**PROBLEM TO WORK ON**: From the first line of the data through the line containing "return tuple(r)+(1.0,)", return each line exactly.

**GIVEN MATERIAL**:
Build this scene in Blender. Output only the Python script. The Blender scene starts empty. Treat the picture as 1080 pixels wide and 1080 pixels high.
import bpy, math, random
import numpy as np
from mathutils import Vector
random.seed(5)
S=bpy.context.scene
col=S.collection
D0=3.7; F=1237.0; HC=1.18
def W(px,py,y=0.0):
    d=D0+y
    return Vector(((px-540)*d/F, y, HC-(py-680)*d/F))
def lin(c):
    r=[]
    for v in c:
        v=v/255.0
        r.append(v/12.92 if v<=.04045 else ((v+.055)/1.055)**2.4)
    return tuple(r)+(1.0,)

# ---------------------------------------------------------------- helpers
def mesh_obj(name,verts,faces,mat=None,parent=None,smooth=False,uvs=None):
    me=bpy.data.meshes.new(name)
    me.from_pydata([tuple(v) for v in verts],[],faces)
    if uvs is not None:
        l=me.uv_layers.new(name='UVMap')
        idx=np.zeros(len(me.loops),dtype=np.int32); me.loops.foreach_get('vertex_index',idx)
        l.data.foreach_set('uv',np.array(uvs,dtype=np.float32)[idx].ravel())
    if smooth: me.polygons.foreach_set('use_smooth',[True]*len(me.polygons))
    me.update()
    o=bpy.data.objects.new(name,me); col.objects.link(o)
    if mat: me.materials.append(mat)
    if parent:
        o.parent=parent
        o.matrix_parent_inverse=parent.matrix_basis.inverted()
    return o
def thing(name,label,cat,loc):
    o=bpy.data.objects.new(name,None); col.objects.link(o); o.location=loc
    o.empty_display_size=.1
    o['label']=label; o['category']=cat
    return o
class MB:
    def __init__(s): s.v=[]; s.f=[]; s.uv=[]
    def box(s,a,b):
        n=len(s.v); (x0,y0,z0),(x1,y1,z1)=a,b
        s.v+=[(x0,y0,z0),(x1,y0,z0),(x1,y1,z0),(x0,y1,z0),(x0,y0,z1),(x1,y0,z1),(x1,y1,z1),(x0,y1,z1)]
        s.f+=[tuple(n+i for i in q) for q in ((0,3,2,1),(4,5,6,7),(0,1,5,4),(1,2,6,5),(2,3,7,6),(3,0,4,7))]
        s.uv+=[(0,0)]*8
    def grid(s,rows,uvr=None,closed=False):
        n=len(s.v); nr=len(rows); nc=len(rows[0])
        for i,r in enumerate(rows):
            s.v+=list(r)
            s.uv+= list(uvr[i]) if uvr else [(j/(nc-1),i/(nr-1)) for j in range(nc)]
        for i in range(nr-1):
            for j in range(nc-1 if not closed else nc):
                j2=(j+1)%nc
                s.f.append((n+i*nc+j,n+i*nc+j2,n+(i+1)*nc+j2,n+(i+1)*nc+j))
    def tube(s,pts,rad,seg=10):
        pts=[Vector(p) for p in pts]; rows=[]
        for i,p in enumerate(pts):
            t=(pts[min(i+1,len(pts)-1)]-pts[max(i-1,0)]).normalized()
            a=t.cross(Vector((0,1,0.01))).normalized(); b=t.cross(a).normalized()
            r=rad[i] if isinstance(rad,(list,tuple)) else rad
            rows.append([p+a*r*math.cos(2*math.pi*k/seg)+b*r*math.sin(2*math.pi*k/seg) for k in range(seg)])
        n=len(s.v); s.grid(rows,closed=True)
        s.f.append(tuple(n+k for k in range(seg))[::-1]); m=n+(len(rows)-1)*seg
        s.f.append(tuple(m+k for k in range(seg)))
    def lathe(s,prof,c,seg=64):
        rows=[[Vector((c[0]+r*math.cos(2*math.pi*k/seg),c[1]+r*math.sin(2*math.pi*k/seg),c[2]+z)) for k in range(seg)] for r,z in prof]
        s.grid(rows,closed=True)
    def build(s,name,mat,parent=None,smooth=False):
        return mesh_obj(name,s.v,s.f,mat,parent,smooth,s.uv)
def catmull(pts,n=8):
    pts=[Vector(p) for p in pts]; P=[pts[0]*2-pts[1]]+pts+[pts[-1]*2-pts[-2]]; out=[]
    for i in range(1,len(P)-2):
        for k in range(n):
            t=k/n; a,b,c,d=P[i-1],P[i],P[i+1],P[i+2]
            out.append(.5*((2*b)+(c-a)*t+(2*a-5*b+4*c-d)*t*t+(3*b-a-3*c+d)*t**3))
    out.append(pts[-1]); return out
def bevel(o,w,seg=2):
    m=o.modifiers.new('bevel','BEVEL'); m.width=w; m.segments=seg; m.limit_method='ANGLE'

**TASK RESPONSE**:
Build this scene in Blender. Output only the Python script. The Blender scene starts empty. Treat the picture as 1080 pixels wide and 1080 pixels high.
import bpy, math, random
import numpy as np
from mathutils import Vector
random.seed(5)
S=bpy.context.scene
col=S.collection
D0=3.7; F=1237.0; HC=1.18
def W(px,py,y=0.0):
    d=D0+y
    return Vector(((px-540)*d/F, y, HC-(py-680)*d/F))
def lin(c):
    r=[]
    for v in c:
        v=v/255.0
        r.append(v/12.92 if v<=.04045 else ((v+.055)/1.055)**2.4)
    return tuple(r)+(1.0,)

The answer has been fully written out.